What’s the difference between kayak and boat fish finders?

In all honesty, there’s no difference between the two. The fish finders that you can use on a kayak you can also use on a larger vessel, and vice versa. That means you can choose nearly any feature, scanning type, max depth, or software that you want. The only things that you should really consider are portability (you are on a smaller vessel after all), and water resistance since the water is much closer to you.

Aside from that, there really is no difference in the fish finder itself.

Do I need a fish finder for shallow waters?

Some kayakers don’t think they need a fish finder if they’re in shallow waters. What advantage does it have if you can see the bottom with your bare eyes? The truth is that fish might be hiding right underneath you in a hidden channel or hole that you can’t see. Plus, fish finders make it easier to see the underwater structure. Even if you can see the bottom yourself, you should consider adding a fish finder to your kayak.

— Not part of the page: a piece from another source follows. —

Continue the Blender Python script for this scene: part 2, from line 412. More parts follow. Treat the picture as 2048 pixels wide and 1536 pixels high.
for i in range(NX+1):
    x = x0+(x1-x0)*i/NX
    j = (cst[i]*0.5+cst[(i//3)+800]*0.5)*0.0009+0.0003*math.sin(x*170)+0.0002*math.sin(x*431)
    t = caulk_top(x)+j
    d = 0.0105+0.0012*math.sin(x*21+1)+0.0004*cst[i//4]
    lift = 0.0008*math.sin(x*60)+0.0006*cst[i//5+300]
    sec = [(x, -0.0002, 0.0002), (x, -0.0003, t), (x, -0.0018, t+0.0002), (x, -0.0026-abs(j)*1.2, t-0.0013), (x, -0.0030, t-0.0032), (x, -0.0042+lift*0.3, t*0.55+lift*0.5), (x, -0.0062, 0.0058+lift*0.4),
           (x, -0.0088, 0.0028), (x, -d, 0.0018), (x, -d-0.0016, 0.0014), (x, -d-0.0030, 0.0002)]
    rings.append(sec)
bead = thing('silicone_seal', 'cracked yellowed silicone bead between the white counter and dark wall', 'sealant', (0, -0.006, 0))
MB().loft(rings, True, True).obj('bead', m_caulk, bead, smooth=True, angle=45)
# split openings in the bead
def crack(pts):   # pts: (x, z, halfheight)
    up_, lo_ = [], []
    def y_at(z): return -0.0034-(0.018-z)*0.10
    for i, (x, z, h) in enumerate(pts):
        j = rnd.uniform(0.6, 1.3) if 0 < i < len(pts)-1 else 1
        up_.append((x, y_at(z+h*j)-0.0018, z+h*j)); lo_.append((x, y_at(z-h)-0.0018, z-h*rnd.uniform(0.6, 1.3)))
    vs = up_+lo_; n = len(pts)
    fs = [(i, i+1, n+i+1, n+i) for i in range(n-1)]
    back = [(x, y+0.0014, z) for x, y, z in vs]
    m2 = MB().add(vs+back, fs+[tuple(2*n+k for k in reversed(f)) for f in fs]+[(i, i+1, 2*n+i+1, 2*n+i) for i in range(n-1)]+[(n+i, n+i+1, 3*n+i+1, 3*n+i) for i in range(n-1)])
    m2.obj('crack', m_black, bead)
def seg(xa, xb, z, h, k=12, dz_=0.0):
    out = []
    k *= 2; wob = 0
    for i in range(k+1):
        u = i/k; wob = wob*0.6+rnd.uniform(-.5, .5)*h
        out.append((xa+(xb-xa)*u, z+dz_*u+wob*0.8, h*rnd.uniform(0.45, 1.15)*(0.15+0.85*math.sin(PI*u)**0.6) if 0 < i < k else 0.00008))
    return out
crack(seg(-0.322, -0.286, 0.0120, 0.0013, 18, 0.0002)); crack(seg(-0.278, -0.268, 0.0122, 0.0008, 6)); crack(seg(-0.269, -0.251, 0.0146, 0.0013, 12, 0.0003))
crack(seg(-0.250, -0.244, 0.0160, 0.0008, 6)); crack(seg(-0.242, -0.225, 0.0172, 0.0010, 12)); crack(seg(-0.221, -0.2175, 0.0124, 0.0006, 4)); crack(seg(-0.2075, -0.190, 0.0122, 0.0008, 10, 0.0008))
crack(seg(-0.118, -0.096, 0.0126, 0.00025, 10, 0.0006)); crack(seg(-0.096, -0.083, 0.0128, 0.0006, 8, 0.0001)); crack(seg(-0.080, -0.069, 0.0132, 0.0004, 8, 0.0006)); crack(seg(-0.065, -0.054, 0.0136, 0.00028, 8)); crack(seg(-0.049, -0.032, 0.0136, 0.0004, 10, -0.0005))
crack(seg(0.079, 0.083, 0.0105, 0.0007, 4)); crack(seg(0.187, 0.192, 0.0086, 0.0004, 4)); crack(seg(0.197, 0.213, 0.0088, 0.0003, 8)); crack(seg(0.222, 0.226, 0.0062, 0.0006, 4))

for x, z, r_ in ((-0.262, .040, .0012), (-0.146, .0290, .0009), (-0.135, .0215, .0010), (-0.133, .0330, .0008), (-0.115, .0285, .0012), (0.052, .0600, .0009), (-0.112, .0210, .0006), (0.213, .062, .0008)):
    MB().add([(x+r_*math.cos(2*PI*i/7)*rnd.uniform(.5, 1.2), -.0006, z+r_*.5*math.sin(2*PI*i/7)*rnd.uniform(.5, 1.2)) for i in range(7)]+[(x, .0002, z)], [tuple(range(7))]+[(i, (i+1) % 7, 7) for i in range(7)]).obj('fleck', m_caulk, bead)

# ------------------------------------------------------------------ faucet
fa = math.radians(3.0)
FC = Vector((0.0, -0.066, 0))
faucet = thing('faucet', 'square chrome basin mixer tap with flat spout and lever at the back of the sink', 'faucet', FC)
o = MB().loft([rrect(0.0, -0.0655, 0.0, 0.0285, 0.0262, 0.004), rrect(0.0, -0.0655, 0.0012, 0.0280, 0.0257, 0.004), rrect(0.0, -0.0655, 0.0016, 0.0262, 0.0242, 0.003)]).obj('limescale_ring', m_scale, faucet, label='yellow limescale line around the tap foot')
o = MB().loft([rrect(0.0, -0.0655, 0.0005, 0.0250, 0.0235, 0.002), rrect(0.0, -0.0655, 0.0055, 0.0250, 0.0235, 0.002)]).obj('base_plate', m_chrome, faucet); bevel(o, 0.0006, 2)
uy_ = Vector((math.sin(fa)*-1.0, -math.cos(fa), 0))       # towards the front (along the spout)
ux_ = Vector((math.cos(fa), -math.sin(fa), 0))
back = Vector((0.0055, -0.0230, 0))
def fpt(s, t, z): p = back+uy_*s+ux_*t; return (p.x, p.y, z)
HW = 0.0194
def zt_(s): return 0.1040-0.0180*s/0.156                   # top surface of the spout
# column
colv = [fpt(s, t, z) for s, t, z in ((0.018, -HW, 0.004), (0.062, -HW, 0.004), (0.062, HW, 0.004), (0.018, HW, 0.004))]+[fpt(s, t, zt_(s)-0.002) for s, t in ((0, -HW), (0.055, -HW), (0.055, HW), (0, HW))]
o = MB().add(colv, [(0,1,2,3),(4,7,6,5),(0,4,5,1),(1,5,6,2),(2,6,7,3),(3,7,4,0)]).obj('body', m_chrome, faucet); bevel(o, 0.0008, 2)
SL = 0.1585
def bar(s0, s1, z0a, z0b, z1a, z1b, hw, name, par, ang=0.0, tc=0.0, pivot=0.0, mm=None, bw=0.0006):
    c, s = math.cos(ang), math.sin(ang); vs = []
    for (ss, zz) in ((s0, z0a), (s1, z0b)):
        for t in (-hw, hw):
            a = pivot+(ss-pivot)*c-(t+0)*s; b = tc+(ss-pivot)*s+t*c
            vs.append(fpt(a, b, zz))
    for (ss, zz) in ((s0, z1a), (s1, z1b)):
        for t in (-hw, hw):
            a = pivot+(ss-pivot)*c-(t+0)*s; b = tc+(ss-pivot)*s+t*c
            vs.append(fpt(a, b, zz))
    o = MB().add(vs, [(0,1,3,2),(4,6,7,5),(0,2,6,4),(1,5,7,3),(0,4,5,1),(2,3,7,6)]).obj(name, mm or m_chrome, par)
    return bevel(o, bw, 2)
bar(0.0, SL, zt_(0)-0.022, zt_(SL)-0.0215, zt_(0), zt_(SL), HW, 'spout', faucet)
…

Does a kayak fish finder need a GPS?

If you’re in familiar waters and you already know the path, then maybe not. However, you’ll find this very useful if you frequently visit new areas or don’t take the same path twice. A GPS can map your path and can help you find your way back with ease.


Kayak fishing has grown in popularity because it puts you right next to the action. If you want to enjoy this exciting sport to its fullest, then you need a kayak fish finder to ensure you find all the fish in your area. All the models we suggested here are portable, give you lots of features, and are easy to maneuver around despite your tiny vessel.

Each one is meant for a different type of fisherman. If you want something very portable, then the Garmin Striker 4 or LUCKY Portable Fish Finder would be best. If you want a unique, castable fish finder, then the Deeper Chirp Smart Sonar might be best. If power and features are what you’re looking for, then choose either the Humminbird Helix 5 or Lowrance Hook2 7 TripleShot.